A rate cut after a phase of inflation is tantamount to a mission accomplished statement after a won war. Somewhat humorously, we compare the situation in the meme with President Bush’s declaration on May 1, 2003, when he declared the Iraq war won on an aircraft carrier. We all know what happened afterwards. Here we leave aside our major economic reservations about this premature rate cut and turn our attention to the discussion about the implications for the Swiss real estate market.

Here we only discuss the immediate effects, the medium-term effects will be discussed in a separate article

  • Only slightly lower fixed and saron mortgage rates expected

Prior to the rate cut, the markets had expected three rate cuts and anticipated a SARON of around 1% in the medium term. In this sense, fixed interest rates were already relatively low before the interest rate cut. If this interest rate cut was merely brought forward, the effect is likely to remain limited. However, it is important to note that the SNB has revised its inflation forecasts downwards. After the first day of trading, however, market participants have still not priced in any further interest rate cuts below 1%. Should this change, this could lead to market participants pricing in an even lower SARON forward interest rate (perhaps 0.75% or even 0.5%). This would lead to lower swap rates.

However, Basel III and the reduced competition resulting from the forced merger of UBS and CS have led to higher margins on mortgages. We estimate that banks’ margins for institutional mortgages have increased by 15-40 basis points. This has the opposite effect. Overall, mortgage interest rates are likely to fall slightly as a result, but not as much as some in the real estate market would like.

  • No further increase in reference interest rates expected

The implication of this is that no further increase in reference interest rates is to be expected for the time being. Depending on how many mortgages are concluded in the next few months, we could even see a lower reference interest rate. However, this is unlikely to be the case before September.

  • All Clear signal for capital increases in Q2 2024

In 2023, the capital markets for issues of real estate fund units were virtually closed. The first capital increases in 2024, such as those by Cronos and SFP Retail Properties, were a success.

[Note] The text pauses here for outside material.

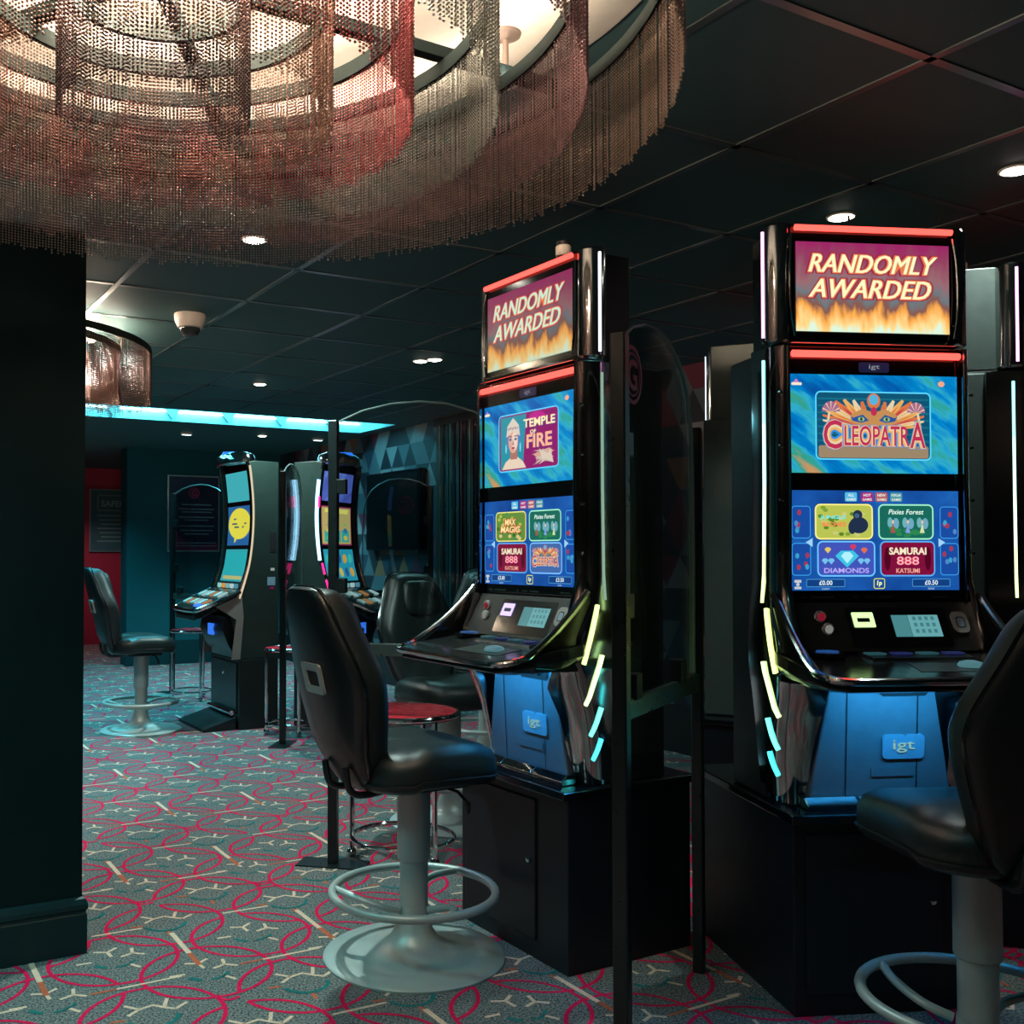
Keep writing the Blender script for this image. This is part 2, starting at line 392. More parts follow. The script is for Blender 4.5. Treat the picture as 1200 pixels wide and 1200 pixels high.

We are facing a wave of capital increases in Q2 2024. Without this rate cut, we would have thought that it could be difficult for some of the weaker funds. This interest rate cut is now a game changer. We assume that the environment will be very friendly and characterized by optimism. The real estate funds can now all send champagne to the SNB.

  • Positive impetus for transaction markets

Transaction markets continue to be characterized by relatively high bid-ask spreads. These will not disappear overnight, as risk premiums remain low. However, we think that certain buyers are now more willing to accommodate sellers and transaction volumes will increase. Risk premiums are too low even at the adjusted interest rate levels, so we expect the net yields reported by various brokers last year to be confirmed at higher volumes. Net yields are likely to fall slightly at best. Nevertheless, we expect slightly positive impulses for transaction prices.

  • Valuations of indirect products remain too high

We are of the opinion that the valuations were not sufficiently adjusted downwards last year. Some valuers made rather optimistic cash flow assumptions last year in order to avoid a stronger value correction. We observe that market prices are currently 5%-10% below valuations on average. In view of the fact that residential rents will rise less sharply due to the reference interest rate and increasing political influence in the cities, the question arises as to what will now happen to these optimistic underlying cash flow assumptions. Despite the lower interest rates, we believe that discount rates should rise rather than fall. As real estate valuations in Switzerland are influenced by investment managers rather than being independent, the question remains as to how certain dominant valuers will behave in the market. We are constantly surprised and various reviews are incomprehensible to us. After all, market prices are the most important independent evidence of value, and they are currently lower than many valuations.